Nas investigações, Ministério Público e Corregedoria descobriram que a assinatura do presidente da Febralot, Paulo Leonel Michielon, havia sido falsificada. A Folha publicou os documentos que mostravam a falsificação. Michielon confirmou que não havia sido o autor do pedido e informou que a falsificação de sua assinatura chegava a ser "ridícula".

A anulação da SC-9 foi decidida na semana passada pelo secretário da Receita Federal, Jorge Rachid, segundo informa Ronaldo Lázaro Medina, coordenador-geral da Coana, que assinou a criação e a anulação da norma. "Após a reportagem, o secretário pediu informações à Corregedoria da Receita. Com a confirmação de que a assinatura era falsa, a decisão foi considerar todo o processo nulo".

De acordo com Medina, ao anular a norma, a Receita impede que qualquer empresa justifique a importação dessas máquinas usando a classificação dos computadores. "Tecnicamente, essa solução não pode ser mais citada em nenhum processo de importação".
As investigações do Ministério Público e da Corregedoria indicam que a norma beneficiou exploradores de jogos de azar no país e que a mudança na classificação fazia parte de um plano para trazer, 200 mil máquinas por esse novo código ao custo de US$ 1,2 bilhão -US$ 6.000 por unidade. Os depoimentos são mantidos sob sigilo pelos procuradores.

O plano foi descoberto quando auditores da Receita no Rio barraram a entrada de dez máquinas de jogos da IGT (fabricante norte-americana de equipamentos para cassinos e bingos) no aeroporto Tom Jobim do Rio de Janeiro, em fevereiro de 2003. Essas máquinas estavam sendo importadas pela Recomex, de Santa Catarina.

O assunto foi à Justiça. Os auditores conseguiram no Tribunal Regional Federal do Rio de Janeiro a apreensão das máquinas para que fossem destruídas.

"A Recomex fez a importação porque a IGT, que é a fabricante das máquinas apreendidas, não tinha inscrição no Siscomex [sistema que registra e aprova automaticamente exportações e importações]", diz Marcos Pinheiro de Lemos, um dos advogados da Recomex no escritório Daudt, Andrade e Castro Advogados.

Ao ser informado que a SC-9 havia sido anulada, o advogado disse que o "ideal, nesse caso, é que essas máquinas voltem ao seu país de origem [os Estados Unidos]".

"Burros n’água"

"Se existia um plano mirabolante com a SC-9 para importar máquinas caça-níqueis, ele [o plano] deu com os burros "n’água". É como uma pessoa que deve para a Receita querer trocar de nome para escapar do pagamento do Imposto de Renda", diz Medina.
Para o ex-secretário da Receita Everardo Maciel, a anulação da SC-9 não deve encerrar as investigações. "Por trás do pedido falsificado, estão atitudes suspeitas".

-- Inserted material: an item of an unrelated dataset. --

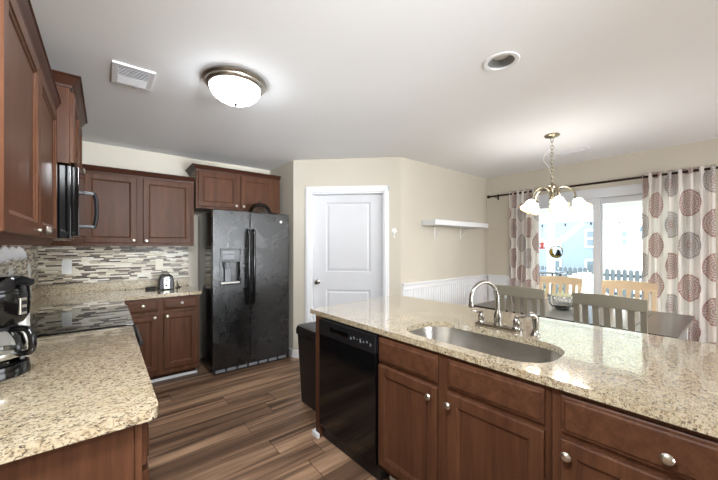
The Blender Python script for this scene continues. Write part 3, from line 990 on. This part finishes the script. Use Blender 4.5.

Procuradoria pede apuração da Polícia Federal sobre caça-níqueis.

A Procuradoria da República no Estado do Rio de Janeiro pediu que a Polícia Federal investigue os envolvidos na importação de máquinas de jogo de azar sob a classificação de computadores comuns. O pedido foi encaminhado há cerca de um mês e meio.

"A partir de uma representação da Receita Federal, que mostrava que foi usado um artifício para importar essas mercadorias, decidi pedir a instauração de inquérito junto à Polícia Federal", afirma o procurador Marcus Vinicius de Viveiros Dias. Segundo ele, os envolvidos podem ser punidos por contrabando.

"As investigações são necessárias porque não se pode punir a pessoa jurídica [nesse caso, a Recomex]. É preciso verificar quem está por trás disso", afirma.

Reparo
Para Brasilino Pereira dos Santos, subprocurador-geral da República, a Receita reparou e reconheceu seu "erro" ao anular a solução de consulta nº 9 (SC-9).

"No início, a Receita sustentou a tese de que o ato [a norma] era legítimo e apenas servia para conceder uma classificação fiscal a uma mercadoria. Mas, ao optar pela sua nulidade, reconheceu o erro. Com isso, impede a facilitação de importação dessas máquinas", afirma o procurador.

Na sua avaliação, a medida fortalece as investigações. "Agora resta saber quem foi o mentor desse esquema e quem se beneficiaria com ele".